SET PROBLEM:
Everything from the line with "Continue the USD" through the line with "0.022), 'cutlery', smooth=50)" should be repeated exactly, both of those lines included, and nothing else.
┄┄┄┄┄┄┄┄┄┄┄┄┄┄┄┄┄┄┄┄
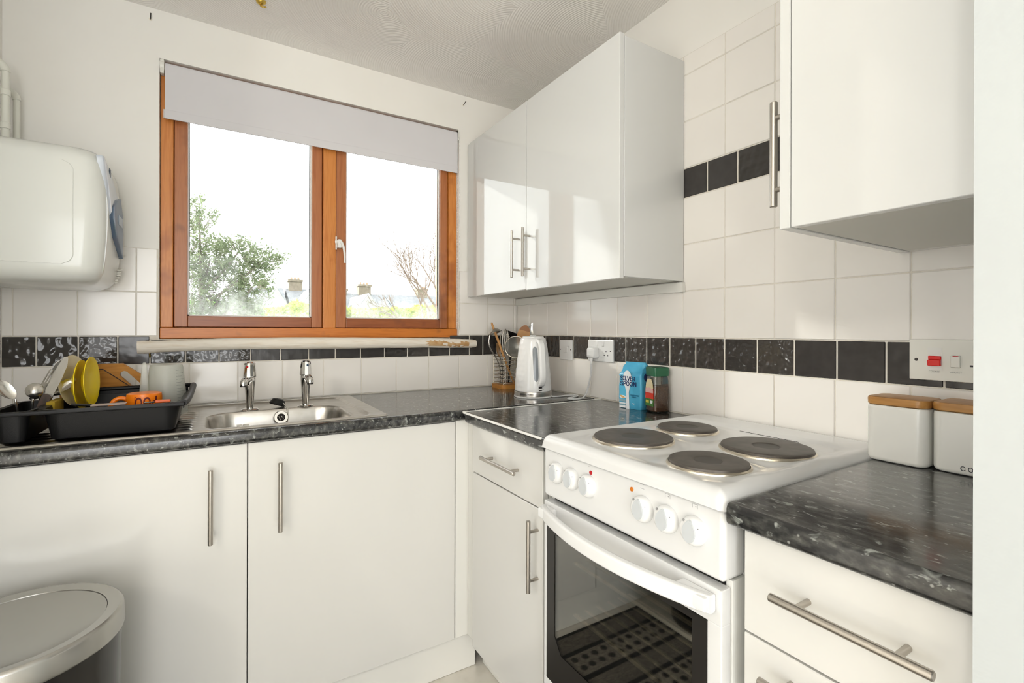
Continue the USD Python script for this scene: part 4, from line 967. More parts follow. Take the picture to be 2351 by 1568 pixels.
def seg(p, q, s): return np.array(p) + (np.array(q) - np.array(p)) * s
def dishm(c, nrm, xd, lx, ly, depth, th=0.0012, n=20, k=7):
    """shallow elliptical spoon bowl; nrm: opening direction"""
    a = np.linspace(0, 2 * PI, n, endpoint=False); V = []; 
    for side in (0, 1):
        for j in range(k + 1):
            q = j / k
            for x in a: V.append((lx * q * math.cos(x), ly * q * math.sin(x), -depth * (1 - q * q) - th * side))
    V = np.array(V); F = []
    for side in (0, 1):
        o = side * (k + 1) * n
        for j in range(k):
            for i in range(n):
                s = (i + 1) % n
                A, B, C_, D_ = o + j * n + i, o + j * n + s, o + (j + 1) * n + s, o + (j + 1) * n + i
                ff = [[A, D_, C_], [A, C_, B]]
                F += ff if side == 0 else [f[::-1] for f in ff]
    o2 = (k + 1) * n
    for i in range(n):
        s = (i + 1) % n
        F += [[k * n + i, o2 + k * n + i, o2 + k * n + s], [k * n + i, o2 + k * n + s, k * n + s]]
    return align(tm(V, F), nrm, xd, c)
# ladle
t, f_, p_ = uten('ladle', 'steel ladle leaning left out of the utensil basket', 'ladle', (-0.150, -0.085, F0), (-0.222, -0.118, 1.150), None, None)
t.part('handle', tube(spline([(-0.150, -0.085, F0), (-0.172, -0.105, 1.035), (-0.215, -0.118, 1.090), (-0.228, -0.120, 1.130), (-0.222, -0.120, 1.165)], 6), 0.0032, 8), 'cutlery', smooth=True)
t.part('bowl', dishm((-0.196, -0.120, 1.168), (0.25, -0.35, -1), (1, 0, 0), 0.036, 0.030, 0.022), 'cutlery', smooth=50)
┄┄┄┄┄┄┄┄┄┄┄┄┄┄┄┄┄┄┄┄
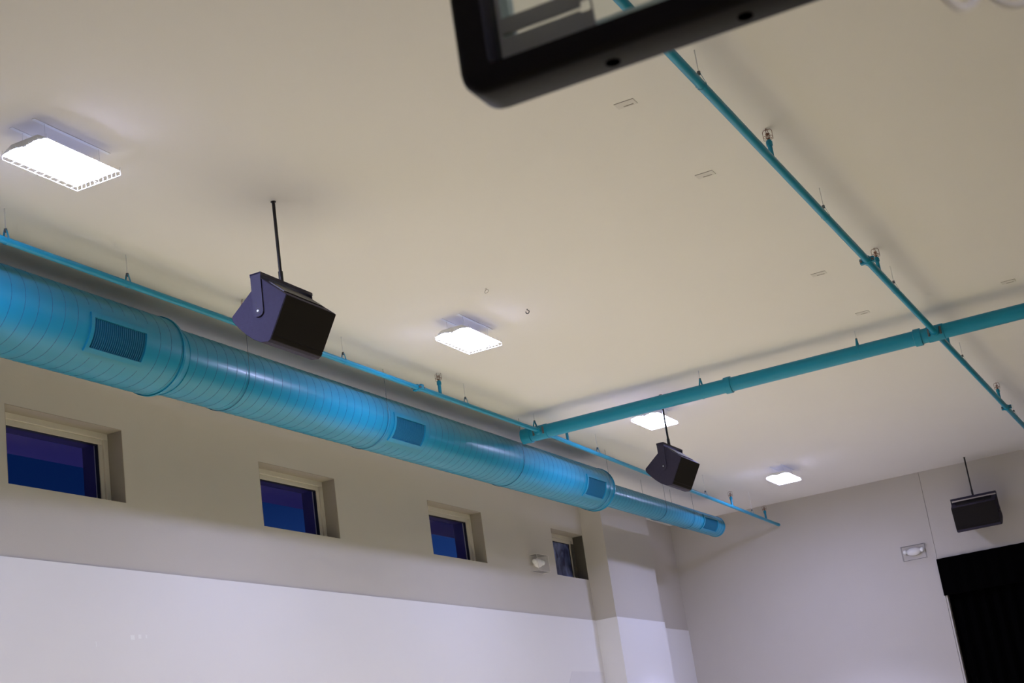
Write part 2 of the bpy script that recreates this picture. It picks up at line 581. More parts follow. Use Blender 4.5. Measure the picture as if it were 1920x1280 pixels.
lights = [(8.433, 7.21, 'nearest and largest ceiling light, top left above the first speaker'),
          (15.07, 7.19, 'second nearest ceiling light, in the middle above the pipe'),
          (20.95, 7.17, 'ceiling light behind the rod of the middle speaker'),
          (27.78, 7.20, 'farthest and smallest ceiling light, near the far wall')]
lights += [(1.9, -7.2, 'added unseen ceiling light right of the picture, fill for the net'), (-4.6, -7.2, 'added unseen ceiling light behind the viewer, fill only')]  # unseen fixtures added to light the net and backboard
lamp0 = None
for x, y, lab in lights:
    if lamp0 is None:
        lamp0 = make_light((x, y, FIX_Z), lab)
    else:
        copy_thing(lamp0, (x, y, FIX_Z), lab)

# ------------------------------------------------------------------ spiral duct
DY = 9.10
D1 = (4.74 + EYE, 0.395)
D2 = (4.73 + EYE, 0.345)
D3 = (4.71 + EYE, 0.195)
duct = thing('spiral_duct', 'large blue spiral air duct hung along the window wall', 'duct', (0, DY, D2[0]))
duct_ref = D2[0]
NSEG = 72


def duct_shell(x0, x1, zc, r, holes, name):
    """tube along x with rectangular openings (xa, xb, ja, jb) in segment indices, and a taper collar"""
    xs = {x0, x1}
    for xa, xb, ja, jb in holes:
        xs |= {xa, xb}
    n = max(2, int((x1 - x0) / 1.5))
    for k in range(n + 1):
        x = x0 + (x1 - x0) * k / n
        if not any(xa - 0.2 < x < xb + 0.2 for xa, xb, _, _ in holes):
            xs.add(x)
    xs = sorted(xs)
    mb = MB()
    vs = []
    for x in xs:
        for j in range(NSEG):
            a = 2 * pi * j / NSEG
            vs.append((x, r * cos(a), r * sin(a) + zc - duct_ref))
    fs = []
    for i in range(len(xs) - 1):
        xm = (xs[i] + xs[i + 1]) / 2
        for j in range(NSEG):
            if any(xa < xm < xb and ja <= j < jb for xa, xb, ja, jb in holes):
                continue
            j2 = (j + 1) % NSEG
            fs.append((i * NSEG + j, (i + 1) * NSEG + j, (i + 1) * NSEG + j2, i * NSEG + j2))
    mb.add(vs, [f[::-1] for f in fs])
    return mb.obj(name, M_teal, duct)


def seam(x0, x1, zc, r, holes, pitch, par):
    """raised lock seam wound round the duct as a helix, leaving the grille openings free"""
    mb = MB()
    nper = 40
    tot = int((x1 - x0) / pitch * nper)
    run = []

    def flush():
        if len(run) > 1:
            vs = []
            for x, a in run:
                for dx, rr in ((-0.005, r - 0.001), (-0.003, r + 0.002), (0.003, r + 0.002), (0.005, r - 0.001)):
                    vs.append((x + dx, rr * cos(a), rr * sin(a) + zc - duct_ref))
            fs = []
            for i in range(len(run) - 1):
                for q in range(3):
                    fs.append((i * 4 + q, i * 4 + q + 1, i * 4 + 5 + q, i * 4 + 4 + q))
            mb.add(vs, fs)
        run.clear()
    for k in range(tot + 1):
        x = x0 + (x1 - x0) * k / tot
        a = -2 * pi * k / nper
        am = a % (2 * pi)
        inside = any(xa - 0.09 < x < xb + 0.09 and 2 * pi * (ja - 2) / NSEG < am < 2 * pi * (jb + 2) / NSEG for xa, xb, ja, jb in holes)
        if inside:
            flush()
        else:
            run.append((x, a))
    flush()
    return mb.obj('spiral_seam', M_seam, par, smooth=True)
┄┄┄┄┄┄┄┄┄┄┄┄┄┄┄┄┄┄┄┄
TASK OUTPUT:
Continue the USD Python script for this scene: part 4, from line 967. More parts follow. Take the picture to be 2351 by 1568 pixels.
def seg(p, q, s): return np.array(p) + (np.array(q) - np.array(p)) * s
def dishm(c, nrm, xd, lx, ly, depth, th=0.0012, n=20, k=7):
    """shallow elliptical spoon bowl; nrm: opening direction"""
    a = np.linspace(0, 2 * PI, n, endpoint=False); V = []; 
    for side in (0, 1):
        for j in range(k + 1):
            q = j / k
            for x in a: V.append((lx * q * math.cos(x), ly * q * math.sin(x), -depth * (1 - q * q) - th * side))
    V = np.array(V); F = []
    for side in (0, 1):
        o = side * (k + 1) * n
        for j in range(k):
            for i in range(n):
                s = (i + 1) % n
                A, B, C_, D_ = o + j * n + i, o + j * n + s, o + (j + 1) * n + s, o + (j + 1) * n + i
                ff = [[A, D_, C_], [A, C_, B]]
                F += ff if side == 0 else [f[::-1] for f in ff]
    o2 = (k + 1) * n
    for i in range(n):
        s = (i + 1) % n
        F += [[k * n + i, o2 + k * n + i, o2 + k * n + s], [k * n + i, o2 + k * n + s, k * n + s]]
    return align(tm(V, F), nrm, xd, c)
# ladle
t, f_, p_ = uten('ladle', 'steel ladle leaning left out of the utensil basket', 'ladle', (-0.150, -0.085, F0), (-0.222, -0.118, 1.150), None, None)
t.part('handle', tube(spline([(-0.150, -0.085, F0), (-0.172, -0.105, 1.035), (-0.215, -0.118, 1.090), (-0.228, -0.120, 1.130), (-0.222, -0.120, 1.165)], 6), 0.0032, 8), 'cutlery', smooth=True)
t.part('bowl', dishm((-0.196, -0.120, 1.168), (0.25, -0.35, -1), (1, 0, 0), 0.036, 0.030, 0.022), 'cutlery', smooth=50)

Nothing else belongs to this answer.